Where, oh where, do I begin?
I started reading Stephen King's SHIT back in middle school. I was a dumb kid who thoroughly enjoyed the TV mini-series and wanted to read the book so checked it out from the library. However, being a dumb kid in middle school, I didn't have time to read the book due to juggling homework every night and a desire to play my new Nintendo GameCube. There's only so much time in a day. However, to my twelve-year-old self: playing Sonic Adventure 2 was the superior choice. Good job.
Why does Stephen King keep talking about how sexy an eleven-year-old girl is? This isn't something he talks about once or twice. He constantly talks about how sexy an eleven-year-old girl is in a book where her male friends run a train on her.
Run Train: To call your friends to preform various unforgivable acts of a sexual nature on one female in rapid succession.
Remember how early on in my book reviews how I said people have a problem with the Gor books? Weirdos consider the Gor books to be vile and disgusting filth. However, this book, this book is okay.
Stephen King can claim he did all the coke in the world and I will still not excuse him for creating this despicable abomination to roam the Earth. Do you know why this book has over 1000 pages? It's because Stephen King rambles on about nonsensical BS from his childhood for four or five pages at a time. "
Ben Hanscom went and sat on the swing. Remember the swings from the 1950s, weren't they grand? They were made of the cheapest metal to make them extremely aerodynamic but if you were a fat fuck like Ben Hanscom, the metal was likely to give way and you'd fall on your ass.

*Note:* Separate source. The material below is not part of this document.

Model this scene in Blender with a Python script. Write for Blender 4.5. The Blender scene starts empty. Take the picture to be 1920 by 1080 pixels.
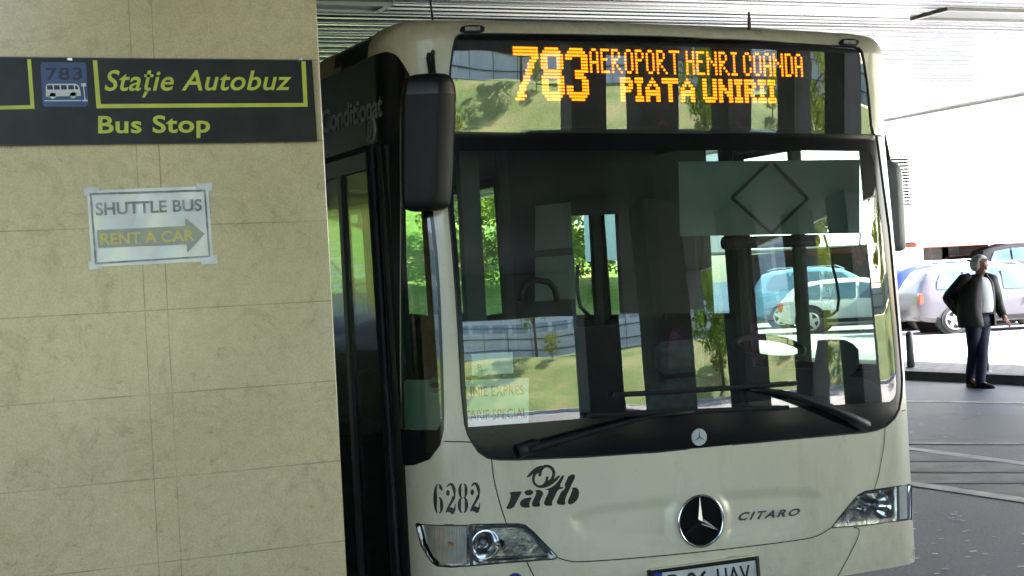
import bpy, bmesh, math, random
import numpy as np
from mathutils import Vector, Matrix
from mathutils.geometry import delaunay_2d_cdt
R = math.radians
random.seed(7)
rng = np.random.default_rng(7)
scene = bpy.context.scene
COL = scene.collection

# ------------------------------------------------------------------ camera
F_PX = 3000.0
YAW, PITCH, ROLL = R(23.95), R(-0.08), R(-3.05)
EYE = np.array([0, 0, 1.62])
_F = np.array([math.sin(YAW)*math.cos(PITCH), math.cos(YAW)*math.cos(PITCH), math.sin(PITCH)])
_r = np.array([math.cos(YAW), -math.sin(YAW), 0.0])
_u = np.cross(_r, _F)
CR = math.cos(ROLL)*_r + math.sin(ROLL)*_u
CU = -math.sin(ROLL)*_r + math.cos(ROLL)*_u
cam = bpy.data.cameras.new('camera')
cam.sensor_width = 36; cam.lens = F_PX*36/1920
cam.clip_start = 0.05; cam.clip_end = 2000
co = bpy.data.objects.new('camera', cam); COL.objects.link(co)
m = Matrix.Identity(4)
for i in range(3):
    m[i][0] = CR[i]; m[i][1] = CU[i]; m[i][2] = -_F[i]; m[i][3] = EYE[i]
co.matrix_world = m
scene.camera = co

# ------------------------------------------------------------------ light
SUN_EL, SUN_AZ = R(39), math.atan2(-0.62, 0.78)      # azimuth measured from +x
w = bpy.data.worlds.new('World'); scene.world = w; w.use_nodes = True
nt = w.node_tree; bg = nt.nodes['Background']
sky = nt.nodes.new('ShaderNodeTexSky'); sky.sky_type = 'NISHITA'; sky.sun_disc = False
sky.sun_elevation = SUN_EL
sky.sun_rotation = math.pi/2 - SUN_AZ
sky.air_density = 1.0; sky.dust_density = 1.5
nt.links.new(sky.outputs[0], bg.inputs[0]); bg.inputs[1].default_value = 0.15
sl = bpy.data.lights.new('sun', 'SUN'); sl.energy = 5.0; sl.angle = R(0.5); sl.color = (1, .95, .87)
so = bpy.data.objects.new('sun', sl); COL.objects.link(so)
sd = Vector((math.cos(SUN_EL)*math.cos(SUN_AZ), math.cos(SUN_EL)*math.sin(SUN_AZ), math.sin(SUN_EL)))
so.rotation_euler = sd.to_track_quat('Z', 'Y').to_euler()
so.location = (30, -30, 60)
vs = scene.view_settings
vs.view_transform = 'Standard'; vs.look = 'None'; vs.gamma = 1.0; vs.exposure = 3.15
scene.cycles.max_bounces = 10; scene.cycles.diffuse_bounces = 5; scene.cycles.glossy_bounces = 5
scene.cycles.transparent_max_bounces = 24; scene.cycles.transmission_bounces = 8
scene.cycles.use_denoising = True
scene.cycles.sample_clamp_indirect = 8.0
scene.cycles.caustics_reflective = False; scene.cycles.caustics_refractive = False

# ------------------------------------------------------------------ pixel geometry (1920 px photo coordinates -> world)
def ray(px, py):
    d = _F*F_PX + CR*(px-960) - CU*(py-540)
    return d/np.linalg.norm(d)
def proj(P):
    q = np.asarray(P, float)-EYE; ww = q@_F
    return np.array([960+F_PX*(q@CR)/ww, 540-F_PX*(q@CU)/ww])
def onz(px, py, z): d = ray(px, py); return EYE+d*((z-EYE[2])/d[2])
def ony(px, py, y): d = ray(px, py); return EYE+d*((y-EYE[1])/d[1])
def onx(px, py, x): d = ray(px, py); return EYE+d*((x-EYE[0])/d[0])
def ondepth(px, py, t): d = ray(px, py); return EYE+d*(t/(d@_F))

# ------------------------------------------------------------------ materials
MATS = {}
def newmat(name):
    mt = bpy.data.materials.new(name); mt.use_nodes = True
    n = mt.node_tree; b = n.nodes['Principled BSDF']
    return mt, n, b
def pmat(name, col, rough=.5, metal=0., var=0., scale=8., bump=0., coat=0., bscale=60., spec=.5, col2=None):
    """procedural principled material: base colour varied by noise, optional fine bump"""
    if name in MATS: return MATS[name]
    mt, n, b = newmat(name)
    b.inputs['Roughness'].default_value = rough; b.inputs['Metallic'].default_value = metal
    b.inputs['Coat Weight'].default_value = coat; b.inputs['Coat Roughness'].default_value = .08
    b.inputs['Specular IOR Level'].default_value = spec
    tc = n.nodes.new('ShaderNodeTexCoord')
    nz = n.nodes.new('ShaderNodeTexNoise'); nz.inputs['Scale'].default_value = scale; nz.inputs['Detail'].default_value = 6
    n.links.new(tc.outputs['Object'], nz.inputs['Vector'])
    mx = n.nodes.new('ShaderNodeMix'); mx.data_type = 'RGBA'
    c = np.array(col); c2 = np.array(col2) if col2 is not None else np.clip(c*(1-var), 0, 1)
    c1 = c if col2 is not None else np.clip(c*(1+var), 0, 1)
    mx.inputs[6].default_value = (*c1, 1); mx.inputs[7].default_value = (*c2, 1)
    rp = n.nodes.new('ShaderNodeMapRange'); rp.inputs[1].default_value = .35; rp.inputs[2].default_value = .65
    n.links.new(nz.outputs[0], rp.inputs[0]); n.links.new(rp.outputs[0], mx.inputs[0])
    n.links.new(mx.outputs[2], b.inputs['Base Color'])
    if bump:
        nb = n.nodes.new('ShaderNodeTexNoise'); nb.inputs['Scale'].default_value = bscale; nb.inputs['Detail'].default_value = 4
        n.links.new(tc.outputs['Object'], nb.inputs['Vector'])
        bp = n.nodes.new('ShaderNodeBump'); bp.inputs['Strength'].default_value = bump; bp.inputs['Distance'].default_value = .01
        n.links.new(nb.outputs[0], bp.inputs['Height']); n.links.new(bp.outputs[0], b.inputs['Normal'])
    MATS[name] = mt
    return mt
def glass(name, tint, f0=.06, rough=.0, wobble=0., wscale=3.0):
    """thin tinted pane: see-through tint plus a Fresnel mirror reflection"""
    if name in MATS: return MATS[name]
    mt = bpy.data.materials.new(name); mt.use_nodes = True; n = mt.node_tree
    for x in list(n.nodes): n.nodes.remove(x)
    out = n.nodes.new('ShaderNodeOutputMaterial')
    tr = n.nodes.new('ShaderNodeBsdfTransparent'); tr.inputs[0].default_value = (*tint, 1)
    gl = n.nodes.new('ShaderNodeBsdfGlossy'); gl.inputs['Roughness'].default_value = rough
    gl.inputs['Color'].default_value = (1, 1, 1, 1)
    lw = n.nodes.new('ShaderNodeLayerWeight'); lw.inputs[0].default_value = .5
    pw = n.nodes.new('ShaderNodeMath'); pw.operation = 'POWER'; pw.inputs[1].default_value = 5
    n.links.new(lw.outputs['Facing'], pw.inputs[0])
    mr = n.nodes.new('ShaderNodeMapRange'); mr.inputs[3].default_value = f0; mr.inputs[4].default_value = 1.0
    n.links.new(pw.outputs[0], mr.inputs[0])
    mx = n.nodes.new('ShaderNodeMixShader')
    n.links.new(mr.outputs[0], mx.inputs[0]); n.links.new(tr.outputs[0], mx.inputs[1]); n.links.new(gl.outputs[0], mx.inputs[2])
    if wobble:
        tc = n.nodes.new('ShaderNodeTexCoord'); mp = n.nodes.new('ShaderNodeMapping'); mp.inputs['Scale'].default_value = (1, 1, 1.6)
        nz = n.nodes.new('ShaderNodeTexNoise'); nz.inputs['Scale'].default_value = wscale; nz.inputs['Detail'].default_value = 1
        n.links.new(tc.outputs['Object'], mp.inputs[0]); n.links.new(mp.outputs[0], nz.inputs['Vector'])
        bp = n.nodes.new('ShaderNodeBump'); bp.inputs['Strength'].default_value = 1.0; bp.inputs['Distance'].default_value = wobble
        n.links.new(nz.outputs[0], bp.inputs['Height']); n.links.new(bp.outputs[0], gl.inputs['Normal'])
    n.links.new(mx.outputs[0], out.inputs[0])
    MATS[name] = mt
    return mt
def emit(name, col, strength):
    mt, n, b = newmat(name)
    b.inputs['Base Color'].default_value = (*[c*.3 for c in col], 1)
    b.inputs['Emission Color'].default_value = (*col, 1); b.inputs['Emission Strength'].default_value = strength
    return mt

# ------------------------------------------------------------------ object helpers
def wloc(o):
    p = Vector((0, 0, 0))
    while o is not None: p = p + o.location; o = o.parent
    return p
def mk(name, verts, faces, mat, parent=None, world=True, smooth=False, loc=None):
    """one mesh object. verts are world coordinates (parents only translate) unless world is False"""
    v = np.asarray([tuple(p) for p in verts], float).reshape(-1, 3)
    if loc is not None: v = v-np.array(loc)
    elif parent is not None and world: v = v-np.array(wloc(parent))
    me = bpy.data.meshes.new(name); me.from_pydata(v.tolist(), [], [list(map(int, f)) for f in faces])
    for mm in (mat if isinstance(mat, (list, tuple)) else [mat]): me.materials.append(mm)
    if smooth: me.polygons.foreach_set('use_smooth', [True]*len(me.polygons))
    me.update()
    if smooth == 'angle': me.set_sharp_from_angle(angle=R(26))
    o = bpy.data.objects.new(name, me); COL.objects.link(o)
    if loc is not None: o.location = loc
    if parent is not None: o.parent = parent
    return o
def tag(o, label=None, cat=None, group=None, kind=None):
    if label: o['label'] = label
    if cat: o['category'] = cat
    if group: o['group'] = group
    if kind: o['kind'] = kind
    return o
def thing(name, loc, label, cat, group=None, rz=0):
    o = bpy.data.objects.new(name, None); COL.objects.link(o); o.location = [float(c) for c in loc]; o.rotation_euler = (0, 0, rz)
    o.empty_display_size = .2
    return tag(o, label, cat, group)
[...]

That's exactly what happened here. The amazing girth of Ben Hanscom's fat fucking ass caused the metal to give way and he was soon on the ground. Then Eddie Bowers came over. Eddie was smoking a cigarette, do you remember how kids in the 1950s would smoke? Our parents didn't give a fuck! Not like the parents today. No wonder the kids today are a bunch of pussy pukes.
Yeah, cool story, grandpa.
Maybe I'm being too cynical to this book, because It has MHI syndrome. That means I couldn't be bothered to finish it. I got 400 pages into this 1,000+ page tome and went "why am I torturing myself?" I then looked up the cliff notes to get the gist of the book. Thinking back on it, MHI was also 1,000+ pages. Note to authors: if you need 1,000+ pages to tell your story, you should probably hire an editor. It's funny that I mention MHI because this book has a lot of the same problems that I had with that book: the author keeps praising his self-insert (Bill is such a bad ass that he could fuck Beverly and everyone would be cool with it, especially that cuck Ben), he rambles on about his autistic interest (Correia did it with his guns and Beaver Man with his old ass shows), and the constant political rants. I have a question for people who regularly read Stephen King, do you read anything else? I'm not trying to bully you or anything, but do you genuinely read anything other than works published by this hack? Liarmouth was bad, but that was bad in a failed screenplay didn't translate to book way. Seriously, read this and tell me that he's a grand storyteller.
I'm hoping that Stephen King being a good writer is just a meme that I'm not aware of, because holy shit, this is awful!
None of the kids in this book talk or even act like children. King also really likes talking about the boners of young boys and adores saying the N-word more than your average Kiwi Farms user. Hell, the whole reason I even started reading SHIT, is because I wanted to put together a Demise of Film segment. Fuck it, this is Demise of Film now. Demise of Film: ITBoth movies are better because the boys don't run train on Beverly.
I'm done!
Isn't it ironic how my longest Demise of Film post is on a really long and terrible book? I'm going to be honest, I'm not a fan of the newer films. They stray from the source material and focus more on jump-scares than anything else. The dialogue is also somehow worse than the source material's. I was not a fan of the constant swearing and everyone wandering around town to collect their totems was pretty dumb. The 1990s series may hold a special place in my heart. I remember the box cover staring at me every time I wandered down the horror aisle. The clown with the monster hands was so intriguing to me as a kid. Then one day it was on TV and I watched It. I fell in love with part 1 but found part 2 to be lacking. I really like how the 90s movie didn't just focus on movie monsters though, something the book relied heavily upon. I couldn't shake the feeling that Stephen King knows nothing of horror outside 1950s monster movies. This goes without saying: Tim Curry is a freaking beast. I watched a documentary called Pennywise about the making of the 90s mini-series and was just fascinated by how the young actors would hang out with their older counterparts to come up with ticks and mannerisms. It really gave me a nostalgia for a time when people making movies seemed to care. The recent version was obviously made only for monetary purposes and the two part aspect feels like a really half-baked idea. The "scares" were also hilariously bad to the point I couldn't stop laughing whenever they were on screen. If I had to suggest which one of the three SHIT experiences to have, I'd recommend the 90s movie. It really distilled the book down to its basics and dropped a lot of the sillier, weird, and just plain perverted aspects that are essential to the Stephen King formula.